“It’s meant to be upsetting”: the 2018 movie Matt Dillon forgives you for walking out of
One of the more interesting debates in movies centres around censorship, or the question of what should and shouldn’t be shown on the big screen.
Lord knows there are enough awful things happening in the world as it is, let alone packing more of them into your Friday night down at the multiplex. But some directors have powerfully and effectively reflected the darker side of human nature, leading top actors to want to work with them regardless of controversy, including Matt Dillon.
There’s not a chance that the Wild Things and There’s Something About Mary star didn’t know exactly what he was getting himself into when he signed up to work with the Danish director Lars von Trier, a man who seems to exist solely to try to upset as many people with his movies as possible, but when he agreed to take a role in 2018’s The House That Jack Built, he may not have envisaged quite how much of a stir it would cause.
The film is a serial killer thriller telling the story of a narcissistic psychopath who recounts each of his five murders over a 12-year period as though they were great works of art, but the graphic nature of what transpires on screen led to a fairly hysterical reaction from the press, somewhat predictably, but also from film critics, so you know Trier had really managed to push some buttons.
Dillon, who played the lead role of Jack alongside Uma Thurman, was unrepentant about it all, however, saying, “I’m OK that people are upset.
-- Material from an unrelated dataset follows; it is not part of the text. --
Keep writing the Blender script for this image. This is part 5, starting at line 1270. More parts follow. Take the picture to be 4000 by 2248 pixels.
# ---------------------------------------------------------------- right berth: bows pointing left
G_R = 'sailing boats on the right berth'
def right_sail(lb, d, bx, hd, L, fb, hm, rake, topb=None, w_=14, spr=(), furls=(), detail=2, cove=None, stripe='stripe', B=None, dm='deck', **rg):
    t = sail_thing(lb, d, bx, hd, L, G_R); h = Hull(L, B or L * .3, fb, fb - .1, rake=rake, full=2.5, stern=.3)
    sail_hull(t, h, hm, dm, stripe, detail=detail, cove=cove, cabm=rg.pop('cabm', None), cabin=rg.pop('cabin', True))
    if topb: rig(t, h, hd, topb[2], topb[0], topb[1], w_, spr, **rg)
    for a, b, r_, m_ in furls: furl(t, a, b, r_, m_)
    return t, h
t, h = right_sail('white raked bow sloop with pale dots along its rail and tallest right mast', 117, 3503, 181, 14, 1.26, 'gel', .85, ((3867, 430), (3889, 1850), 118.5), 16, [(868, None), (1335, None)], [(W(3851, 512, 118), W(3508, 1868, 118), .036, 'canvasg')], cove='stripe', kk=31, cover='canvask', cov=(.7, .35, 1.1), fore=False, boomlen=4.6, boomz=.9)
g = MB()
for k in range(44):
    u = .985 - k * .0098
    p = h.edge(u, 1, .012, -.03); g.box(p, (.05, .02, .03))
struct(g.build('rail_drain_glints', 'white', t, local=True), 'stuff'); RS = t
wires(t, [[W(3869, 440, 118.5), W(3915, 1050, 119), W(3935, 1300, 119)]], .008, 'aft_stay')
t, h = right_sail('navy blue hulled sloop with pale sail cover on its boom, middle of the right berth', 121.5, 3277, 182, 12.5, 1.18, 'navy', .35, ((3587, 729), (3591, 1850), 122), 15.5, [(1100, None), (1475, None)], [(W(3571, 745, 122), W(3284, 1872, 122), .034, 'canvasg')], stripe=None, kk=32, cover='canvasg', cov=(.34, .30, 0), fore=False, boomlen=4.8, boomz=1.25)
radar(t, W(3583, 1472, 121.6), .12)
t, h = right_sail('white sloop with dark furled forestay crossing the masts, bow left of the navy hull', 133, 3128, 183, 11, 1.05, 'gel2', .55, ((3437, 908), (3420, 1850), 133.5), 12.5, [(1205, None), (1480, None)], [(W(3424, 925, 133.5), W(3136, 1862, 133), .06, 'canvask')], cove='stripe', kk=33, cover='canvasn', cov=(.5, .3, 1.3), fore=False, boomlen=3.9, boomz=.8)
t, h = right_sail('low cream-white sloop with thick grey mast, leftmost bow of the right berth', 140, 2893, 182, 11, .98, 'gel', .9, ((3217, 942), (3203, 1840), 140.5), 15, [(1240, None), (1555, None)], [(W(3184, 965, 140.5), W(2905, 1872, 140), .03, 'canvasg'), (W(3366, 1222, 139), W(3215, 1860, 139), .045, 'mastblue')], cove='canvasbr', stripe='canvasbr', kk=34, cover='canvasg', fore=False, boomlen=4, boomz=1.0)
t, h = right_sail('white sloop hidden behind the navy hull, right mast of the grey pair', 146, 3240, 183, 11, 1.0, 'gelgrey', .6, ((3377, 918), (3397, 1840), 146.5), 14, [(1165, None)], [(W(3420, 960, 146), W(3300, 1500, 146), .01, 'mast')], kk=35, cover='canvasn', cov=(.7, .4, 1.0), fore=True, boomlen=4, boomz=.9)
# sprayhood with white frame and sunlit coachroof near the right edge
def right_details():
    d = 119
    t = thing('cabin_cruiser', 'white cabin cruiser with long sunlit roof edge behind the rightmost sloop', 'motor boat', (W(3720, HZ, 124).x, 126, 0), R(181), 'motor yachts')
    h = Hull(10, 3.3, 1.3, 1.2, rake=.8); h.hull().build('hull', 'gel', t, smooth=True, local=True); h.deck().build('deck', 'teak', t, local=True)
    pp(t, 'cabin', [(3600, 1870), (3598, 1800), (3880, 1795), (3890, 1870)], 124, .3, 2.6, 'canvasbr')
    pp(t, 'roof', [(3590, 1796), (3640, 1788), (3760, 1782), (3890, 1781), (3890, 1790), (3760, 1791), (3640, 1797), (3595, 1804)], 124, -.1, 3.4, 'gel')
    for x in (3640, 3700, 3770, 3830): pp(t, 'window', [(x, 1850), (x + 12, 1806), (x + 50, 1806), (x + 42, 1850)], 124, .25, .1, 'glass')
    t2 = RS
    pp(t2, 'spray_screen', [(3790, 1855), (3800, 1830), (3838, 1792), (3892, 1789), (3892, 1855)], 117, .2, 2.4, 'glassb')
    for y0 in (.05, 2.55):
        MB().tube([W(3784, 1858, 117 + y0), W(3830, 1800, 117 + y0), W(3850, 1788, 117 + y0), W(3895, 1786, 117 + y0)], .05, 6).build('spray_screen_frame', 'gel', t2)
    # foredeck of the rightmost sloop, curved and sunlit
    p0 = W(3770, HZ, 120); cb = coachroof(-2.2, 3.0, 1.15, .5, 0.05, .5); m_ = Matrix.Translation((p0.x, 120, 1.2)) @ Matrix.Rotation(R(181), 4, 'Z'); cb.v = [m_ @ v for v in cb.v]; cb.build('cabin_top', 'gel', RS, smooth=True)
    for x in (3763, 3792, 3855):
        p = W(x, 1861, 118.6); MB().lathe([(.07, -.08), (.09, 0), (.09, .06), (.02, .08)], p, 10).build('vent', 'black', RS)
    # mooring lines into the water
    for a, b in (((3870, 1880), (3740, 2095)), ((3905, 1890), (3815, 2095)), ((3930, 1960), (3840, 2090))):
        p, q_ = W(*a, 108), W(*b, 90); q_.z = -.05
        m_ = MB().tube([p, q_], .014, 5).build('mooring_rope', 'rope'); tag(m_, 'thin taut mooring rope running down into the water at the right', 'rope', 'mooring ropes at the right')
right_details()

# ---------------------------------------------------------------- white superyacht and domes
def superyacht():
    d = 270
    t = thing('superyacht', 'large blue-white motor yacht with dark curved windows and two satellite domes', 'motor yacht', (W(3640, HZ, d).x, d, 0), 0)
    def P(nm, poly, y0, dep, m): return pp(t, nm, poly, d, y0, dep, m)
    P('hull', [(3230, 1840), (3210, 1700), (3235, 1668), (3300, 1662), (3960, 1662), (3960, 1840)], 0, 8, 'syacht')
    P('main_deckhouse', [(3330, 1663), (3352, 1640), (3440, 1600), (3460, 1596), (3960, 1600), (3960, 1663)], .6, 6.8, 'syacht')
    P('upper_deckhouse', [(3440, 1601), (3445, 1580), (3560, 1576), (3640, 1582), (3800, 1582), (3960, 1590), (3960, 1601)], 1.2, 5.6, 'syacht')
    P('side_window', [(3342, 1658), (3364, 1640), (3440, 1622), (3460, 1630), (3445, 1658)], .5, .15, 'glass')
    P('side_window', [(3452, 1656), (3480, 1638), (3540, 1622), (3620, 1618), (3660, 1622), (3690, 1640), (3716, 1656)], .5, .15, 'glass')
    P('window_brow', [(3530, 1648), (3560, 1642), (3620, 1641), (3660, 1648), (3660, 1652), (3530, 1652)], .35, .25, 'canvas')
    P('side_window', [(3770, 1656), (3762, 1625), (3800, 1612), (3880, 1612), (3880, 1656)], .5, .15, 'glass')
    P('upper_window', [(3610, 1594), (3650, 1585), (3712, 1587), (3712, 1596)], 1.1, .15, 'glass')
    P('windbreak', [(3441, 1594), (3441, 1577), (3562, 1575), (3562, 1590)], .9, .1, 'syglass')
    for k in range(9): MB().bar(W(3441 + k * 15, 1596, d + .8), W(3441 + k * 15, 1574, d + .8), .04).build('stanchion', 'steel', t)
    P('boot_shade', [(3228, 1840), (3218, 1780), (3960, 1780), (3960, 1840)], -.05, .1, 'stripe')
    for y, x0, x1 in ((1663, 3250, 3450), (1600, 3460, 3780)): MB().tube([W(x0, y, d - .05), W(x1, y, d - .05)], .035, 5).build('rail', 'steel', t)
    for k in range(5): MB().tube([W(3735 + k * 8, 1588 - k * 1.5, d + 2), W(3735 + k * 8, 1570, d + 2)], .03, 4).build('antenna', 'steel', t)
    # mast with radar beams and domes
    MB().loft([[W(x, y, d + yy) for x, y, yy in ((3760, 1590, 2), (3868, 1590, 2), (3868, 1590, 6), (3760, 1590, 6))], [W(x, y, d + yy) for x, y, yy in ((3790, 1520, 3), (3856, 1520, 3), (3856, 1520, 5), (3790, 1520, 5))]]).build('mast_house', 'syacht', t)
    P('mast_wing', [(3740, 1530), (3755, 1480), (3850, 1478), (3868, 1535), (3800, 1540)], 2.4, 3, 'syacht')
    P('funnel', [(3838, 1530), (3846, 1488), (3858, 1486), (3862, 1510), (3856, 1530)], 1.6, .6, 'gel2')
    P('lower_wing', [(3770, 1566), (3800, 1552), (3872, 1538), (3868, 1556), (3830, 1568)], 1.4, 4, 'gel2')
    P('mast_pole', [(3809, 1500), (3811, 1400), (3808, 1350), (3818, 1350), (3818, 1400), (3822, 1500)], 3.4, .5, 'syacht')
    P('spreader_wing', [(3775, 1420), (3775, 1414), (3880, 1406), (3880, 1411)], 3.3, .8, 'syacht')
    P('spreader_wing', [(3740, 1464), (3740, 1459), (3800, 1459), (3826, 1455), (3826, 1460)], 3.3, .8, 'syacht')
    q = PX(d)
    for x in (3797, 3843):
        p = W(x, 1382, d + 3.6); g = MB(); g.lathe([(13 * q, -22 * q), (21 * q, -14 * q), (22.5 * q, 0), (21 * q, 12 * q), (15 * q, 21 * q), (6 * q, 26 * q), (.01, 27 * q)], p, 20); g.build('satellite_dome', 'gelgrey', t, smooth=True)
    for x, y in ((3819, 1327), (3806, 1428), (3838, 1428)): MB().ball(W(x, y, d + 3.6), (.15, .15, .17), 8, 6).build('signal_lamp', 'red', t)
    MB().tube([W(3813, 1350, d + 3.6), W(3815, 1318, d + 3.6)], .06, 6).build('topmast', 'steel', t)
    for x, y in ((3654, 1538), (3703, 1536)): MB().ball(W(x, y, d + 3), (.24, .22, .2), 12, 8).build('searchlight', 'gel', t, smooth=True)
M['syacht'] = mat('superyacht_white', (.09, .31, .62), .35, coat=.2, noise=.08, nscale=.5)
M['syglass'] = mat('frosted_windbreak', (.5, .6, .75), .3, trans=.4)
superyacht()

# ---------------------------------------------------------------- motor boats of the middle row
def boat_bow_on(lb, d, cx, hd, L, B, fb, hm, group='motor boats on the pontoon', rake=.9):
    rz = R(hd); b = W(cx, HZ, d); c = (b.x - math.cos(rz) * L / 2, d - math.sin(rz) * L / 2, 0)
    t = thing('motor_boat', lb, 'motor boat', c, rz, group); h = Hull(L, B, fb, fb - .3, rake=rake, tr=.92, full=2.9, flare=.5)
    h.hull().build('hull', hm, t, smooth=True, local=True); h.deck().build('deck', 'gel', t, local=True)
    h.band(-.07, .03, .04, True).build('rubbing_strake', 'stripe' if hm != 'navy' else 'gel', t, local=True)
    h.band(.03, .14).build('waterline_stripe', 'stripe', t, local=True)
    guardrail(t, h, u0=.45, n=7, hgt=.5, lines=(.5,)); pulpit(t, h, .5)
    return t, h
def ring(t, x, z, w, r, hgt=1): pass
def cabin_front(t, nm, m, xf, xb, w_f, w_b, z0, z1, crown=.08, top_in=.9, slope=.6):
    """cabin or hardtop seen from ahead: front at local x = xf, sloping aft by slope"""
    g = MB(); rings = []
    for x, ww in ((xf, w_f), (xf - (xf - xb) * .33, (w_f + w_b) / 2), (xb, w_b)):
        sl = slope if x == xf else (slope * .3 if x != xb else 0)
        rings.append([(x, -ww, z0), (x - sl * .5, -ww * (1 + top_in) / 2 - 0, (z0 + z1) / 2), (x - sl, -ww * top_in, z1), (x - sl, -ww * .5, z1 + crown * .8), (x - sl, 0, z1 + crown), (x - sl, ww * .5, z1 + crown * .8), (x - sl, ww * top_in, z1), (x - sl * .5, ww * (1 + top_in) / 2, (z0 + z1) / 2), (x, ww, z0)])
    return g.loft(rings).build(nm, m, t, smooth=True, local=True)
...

It’s meant to be upsetting, and you should know, if you’re going to see this, that it is going to some very dark, disturbing places”.
And that was certainly borne out when the film made its debut at the Cannes Film Festival, where, according to reports, more than 100 members of the audience, critics among them, decided they’d had enough halfway through and walked out, sparked by one scene in particular that saw children slain by the lead character. It did, regardless, inspire a six-minute standing ovation at the end of the movie, showing the director still had some supporters in the industry, but one leading voice described it as vile, saying it shouldn’t have been made and that the actors involved were ‘culpable’.
The director, typically, also didn’t care about the possibly hyperbolic reaction, explaining that the rise of Donald Trump, then in his first term as president, had influenced the film, telling The Guardian, “The House That Jack Built celebrates the idea that life is evil and soulless, which is sadly proven by the recent rise of the Homo trumpus, the rat king.”
Those mixed reviews and the undeniably polarising content no doubt contributed to the film underperforming at the box office on release, losing a few million on the budget, but it fared slightly better once released in a fully unrated director’s cut, which got the US film censors worked up because they hadn’t approved it, and it was purchasable only via YouTube for a few hours before it was pulled.
Dillon, meanwhile, continued to make low-budget arthouse movies for the next few years, going against the mainstream studio movies that he’d made his name in, like 2004’s Crash, which won him an Academy Award and Golden Globe nomination, or the Owen Wilson comedy You, Me and Dupree. He’ll be seen later this year in a drama called I Play Rocky, which tells the story of the making of the boxing classic starring Sylvester Stallone, and he has a role in the forthcoming TV series of The Magnificent Seven, the 1960 western based on Akira Kurosawa’s Seven Samurai.